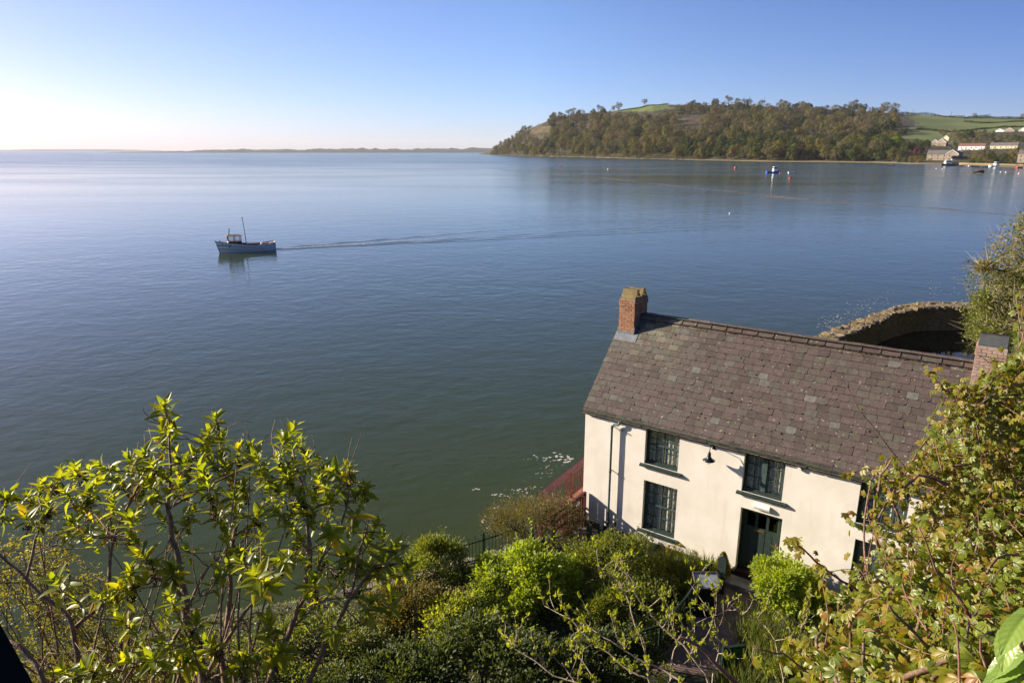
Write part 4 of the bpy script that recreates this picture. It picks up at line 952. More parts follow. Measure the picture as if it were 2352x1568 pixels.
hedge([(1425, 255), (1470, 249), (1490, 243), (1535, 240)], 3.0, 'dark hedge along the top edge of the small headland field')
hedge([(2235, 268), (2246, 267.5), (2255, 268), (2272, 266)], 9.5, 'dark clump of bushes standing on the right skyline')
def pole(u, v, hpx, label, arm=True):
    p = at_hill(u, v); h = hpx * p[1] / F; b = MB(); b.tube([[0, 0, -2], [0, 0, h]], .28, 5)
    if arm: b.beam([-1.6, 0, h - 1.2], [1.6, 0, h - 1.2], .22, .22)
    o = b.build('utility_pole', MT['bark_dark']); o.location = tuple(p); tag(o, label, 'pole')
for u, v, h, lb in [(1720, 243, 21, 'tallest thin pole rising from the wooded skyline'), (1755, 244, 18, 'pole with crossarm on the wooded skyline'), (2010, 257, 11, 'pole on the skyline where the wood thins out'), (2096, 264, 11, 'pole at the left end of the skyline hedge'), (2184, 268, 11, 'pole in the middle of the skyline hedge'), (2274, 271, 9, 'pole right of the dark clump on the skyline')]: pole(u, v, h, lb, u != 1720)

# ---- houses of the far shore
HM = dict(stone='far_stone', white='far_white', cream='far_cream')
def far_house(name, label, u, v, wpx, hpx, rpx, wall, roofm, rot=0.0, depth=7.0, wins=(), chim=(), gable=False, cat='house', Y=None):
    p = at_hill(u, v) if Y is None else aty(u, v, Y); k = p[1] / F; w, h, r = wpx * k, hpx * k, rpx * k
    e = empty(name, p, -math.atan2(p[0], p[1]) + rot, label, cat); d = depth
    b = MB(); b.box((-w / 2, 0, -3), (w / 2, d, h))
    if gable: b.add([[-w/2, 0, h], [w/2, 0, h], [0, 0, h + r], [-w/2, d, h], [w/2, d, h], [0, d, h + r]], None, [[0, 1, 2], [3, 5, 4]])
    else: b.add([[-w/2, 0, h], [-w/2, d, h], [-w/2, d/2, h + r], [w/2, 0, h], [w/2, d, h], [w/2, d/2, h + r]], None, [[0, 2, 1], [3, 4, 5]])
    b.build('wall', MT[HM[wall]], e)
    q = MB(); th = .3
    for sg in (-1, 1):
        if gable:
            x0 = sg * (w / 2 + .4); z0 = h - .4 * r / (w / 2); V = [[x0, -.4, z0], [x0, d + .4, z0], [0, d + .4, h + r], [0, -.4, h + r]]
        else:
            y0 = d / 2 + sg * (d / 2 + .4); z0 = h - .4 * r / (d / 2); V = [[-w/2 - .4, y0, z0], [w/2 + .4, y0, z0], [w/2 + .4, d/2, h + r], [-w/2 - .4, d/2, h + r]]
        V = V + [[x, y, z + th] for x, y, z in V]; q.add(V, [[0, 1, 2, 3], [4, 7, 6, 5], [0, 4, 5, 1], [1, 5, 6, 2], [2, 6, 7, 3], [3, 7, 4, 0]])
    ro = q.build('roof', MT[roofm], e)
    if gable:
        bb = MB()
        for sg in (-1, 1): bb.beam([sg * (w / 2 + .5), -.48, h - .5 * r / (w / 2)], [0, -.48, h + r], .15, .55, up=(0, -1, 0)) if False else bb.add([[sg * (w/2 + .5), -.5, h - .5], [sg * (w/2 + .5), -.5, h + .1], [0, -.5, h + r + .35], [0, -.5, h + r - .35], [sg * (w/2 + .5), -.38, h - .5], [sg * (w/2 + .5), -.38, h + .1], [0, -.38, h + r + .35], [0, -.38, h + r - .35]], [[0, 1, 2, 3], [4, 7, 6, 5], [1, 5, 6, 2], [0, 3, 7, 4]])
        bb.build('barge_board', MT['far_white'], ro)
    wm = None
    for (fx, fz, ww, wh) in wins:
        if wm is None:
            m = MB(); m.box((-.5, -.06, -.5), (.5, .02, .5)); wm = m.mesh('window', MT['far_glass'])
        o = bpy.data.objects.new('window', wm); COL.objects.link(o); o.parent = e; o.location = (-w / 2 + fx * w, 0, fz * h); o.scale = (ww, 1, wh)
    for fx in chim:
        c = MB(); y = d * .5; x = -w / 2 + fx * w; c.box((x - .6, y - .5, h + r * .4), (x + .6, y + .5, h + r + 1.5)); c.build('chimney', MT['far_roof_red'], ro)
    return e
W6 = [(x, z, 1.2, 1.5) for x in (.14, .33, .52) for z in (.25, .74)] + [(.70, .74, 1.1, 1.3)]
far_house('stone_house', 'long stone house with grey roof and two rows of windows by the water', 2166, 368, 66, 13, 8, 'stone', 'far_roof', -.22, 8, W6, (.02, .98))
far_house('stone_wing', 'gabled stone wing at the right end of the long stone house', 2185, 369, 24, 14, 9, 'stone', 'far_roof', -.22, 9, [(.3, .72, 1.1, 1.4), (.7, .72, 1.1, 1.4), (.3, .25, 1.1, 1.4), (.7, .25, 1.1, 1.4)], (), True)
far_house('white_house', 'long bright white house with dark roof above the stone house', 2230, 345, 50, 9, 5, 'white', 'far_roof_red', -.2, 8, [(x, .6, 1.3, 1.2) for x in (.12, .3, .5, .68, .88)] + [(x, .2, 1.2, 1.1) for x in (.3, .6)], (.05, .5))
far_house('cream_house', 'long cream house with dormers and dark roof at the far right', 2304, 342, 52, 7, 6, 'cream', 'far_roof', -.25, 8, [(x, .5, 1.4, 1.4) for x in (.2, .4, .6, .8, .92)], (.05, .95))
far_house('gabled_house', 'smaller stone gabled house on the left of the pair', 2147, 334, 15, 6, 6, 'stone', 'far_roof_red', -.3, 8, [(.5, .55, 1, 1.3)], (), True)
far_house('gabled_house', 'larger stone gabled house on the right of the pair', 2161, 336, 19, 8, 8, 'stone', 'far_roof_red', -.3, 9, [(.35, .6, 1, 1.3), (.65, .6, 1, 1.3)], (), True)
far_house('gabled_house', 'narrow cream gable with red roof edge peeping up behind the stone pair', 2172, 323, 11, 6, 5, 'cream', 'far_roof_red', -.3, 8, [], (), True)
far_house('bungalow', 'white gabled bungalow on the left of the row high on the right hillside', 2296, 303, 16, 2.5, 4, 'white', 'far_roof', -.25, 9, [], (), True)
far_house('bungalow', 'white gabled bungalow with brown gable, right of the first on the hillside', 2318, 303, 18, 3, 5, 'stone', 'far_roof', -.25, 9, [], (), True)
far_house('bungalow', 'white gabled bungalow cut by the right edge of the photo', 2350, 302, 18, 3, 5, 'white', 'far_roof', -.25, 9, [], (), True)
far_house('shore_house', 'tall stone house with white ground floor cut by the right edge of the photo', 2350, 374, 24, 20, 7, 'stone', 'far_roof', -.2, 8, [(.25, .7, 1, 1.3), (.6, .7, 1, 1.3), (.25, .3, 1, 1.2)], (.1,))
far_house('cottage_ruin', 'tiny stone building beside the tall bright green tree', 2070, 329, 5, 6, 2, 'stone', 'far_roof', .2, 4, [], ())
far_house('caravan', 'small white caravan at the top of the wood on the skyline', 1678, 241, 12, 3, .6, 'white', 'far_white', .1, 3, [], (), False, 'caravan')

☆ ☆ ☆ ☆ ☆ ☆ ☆

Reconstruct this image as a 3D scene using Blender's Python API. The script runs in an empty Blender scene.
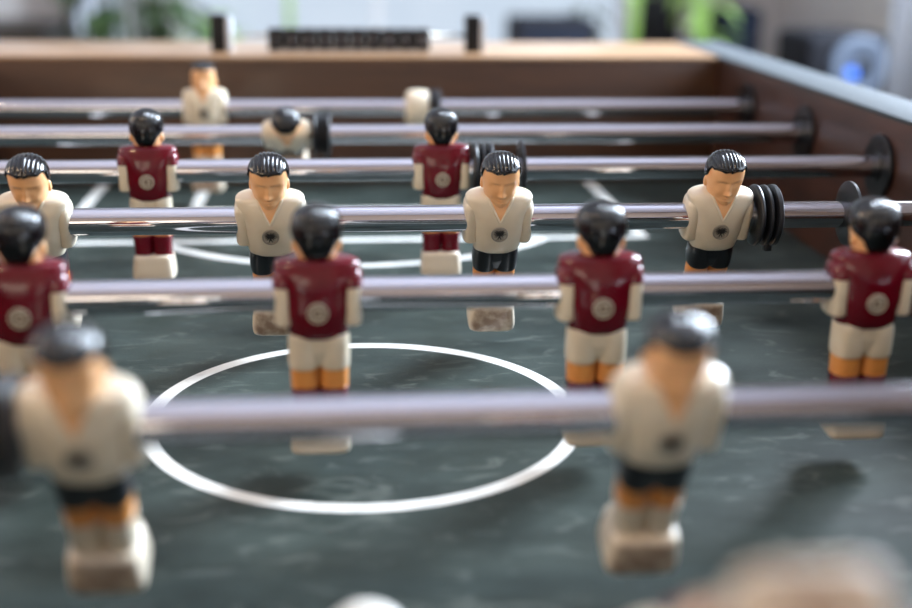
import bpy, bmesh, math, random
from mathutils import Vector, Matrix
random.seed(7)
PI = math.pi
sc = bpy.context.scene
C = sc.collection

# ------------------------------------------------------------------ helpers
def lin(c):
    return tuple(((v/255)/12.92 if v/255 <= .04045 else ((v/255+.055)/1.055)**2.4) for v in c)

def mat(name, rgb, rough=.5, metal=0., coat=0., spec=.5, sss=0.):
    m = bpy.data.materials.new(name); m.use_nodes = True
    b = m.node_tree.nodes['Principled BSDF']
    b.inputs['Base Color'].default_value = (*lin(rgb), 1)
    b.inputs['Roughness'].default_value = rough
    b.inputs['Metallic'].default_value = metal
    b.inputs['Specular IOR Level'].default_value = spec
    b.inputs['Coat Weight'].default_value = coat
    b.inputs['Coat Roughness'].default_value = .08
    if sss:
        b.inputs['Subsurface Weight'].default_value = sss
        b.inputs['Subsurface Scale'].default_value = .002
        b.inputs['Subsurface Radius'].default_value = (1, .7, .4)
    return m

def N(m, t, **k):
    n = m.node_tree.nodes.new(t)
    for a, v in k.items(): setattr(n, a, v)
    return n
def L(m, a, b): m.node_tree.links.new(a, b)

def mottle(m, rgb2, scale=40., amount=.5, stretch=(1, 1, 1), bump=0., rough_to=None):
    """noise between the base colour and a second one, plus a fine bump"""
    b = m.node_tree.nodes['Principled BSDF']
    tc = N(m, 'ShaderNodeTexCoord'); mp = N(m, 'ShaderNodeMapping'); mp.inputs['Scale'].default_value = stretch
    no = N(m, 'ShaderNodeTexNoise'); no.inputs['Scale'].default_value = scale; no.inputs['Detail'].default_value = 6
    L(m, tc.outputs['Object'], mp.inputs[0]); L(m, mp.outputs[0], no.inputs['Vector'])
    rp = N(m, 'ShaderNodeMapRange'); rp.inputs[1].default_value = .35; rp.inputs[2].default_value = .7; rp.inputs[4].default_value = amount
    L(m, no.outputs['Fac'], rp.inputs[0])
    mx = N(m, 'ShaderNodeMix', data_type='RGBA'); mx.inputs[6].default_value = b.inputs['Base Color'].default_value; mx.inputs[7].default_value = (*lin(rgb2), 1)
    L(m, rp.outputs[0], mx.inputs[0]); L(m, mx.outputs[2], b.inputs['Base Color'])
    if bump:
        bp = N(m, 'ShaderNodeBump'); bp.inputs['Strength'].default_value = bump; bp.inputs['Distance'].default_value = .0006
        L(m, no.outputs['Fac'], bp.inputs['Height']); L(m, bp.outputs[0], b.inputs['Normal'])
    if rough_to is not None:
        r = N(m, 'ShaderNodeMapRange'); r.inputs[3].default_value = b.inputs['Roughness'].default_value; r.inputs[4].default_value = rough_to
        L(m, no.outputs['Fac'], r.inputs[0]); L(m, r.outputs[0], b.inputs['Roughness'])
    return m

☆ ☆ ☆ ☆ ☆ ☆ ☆

WHAT YOU WILL DO:
Retype the portion of the data above that starts on the line with "Write part 4" and finishes on the line with "for u, v, h, lb", including both of those lines.

TASK OUTPUT:
Write part 4 of the bpy script that recreates this picture. It picks up at line 952. More parts follow. Measure the picture as if it were 2352x1568 pixels.
hedge([(1425, 255), (1470, 249), (1490, 243), (1535, 240)], 3.0, 'dark hedge along the top edge of the small headland field')
hedge([(2235, 268), (2246, 267.5), (2255, 268), (2272, 266)], 9.5, 'dark clump of bushes standing on the right skyline')
def pole(u, v, hpx, label, arm=True):
    p = at_hill(u, v); h = hpx * p[1] / F; b = MB(); b.tube([[0, 0, -2], [0, 0, h]], .28, 5)
    if arm: b.beam([-1.6, 0, h - 1.2], [1.6, 0, h - 1.2], .22, .22)
    o = b.build('utility_pole', MT['bark_dark']); o.location = tuple(p); tag(o, label, 'pole')
for u, v, h, lb in [(1720, 243, 21, 'tallest thin pole rising from the wooded skyline'), (1755, 244, 18, 'pole with crossarm on the wooded skyline'), (2010, 257, 11, 'pole on the skyline where the wood thins out'), (2096, 264, 11, 'pole at the left end of the skyline hedge'), (2184, 268, 11, 'pole in the middle of the skyline hedge'), (2274, 271, 9, 'pole right of the dark clump on the skyline')]: pole(u, v, h, lb, u != 1720)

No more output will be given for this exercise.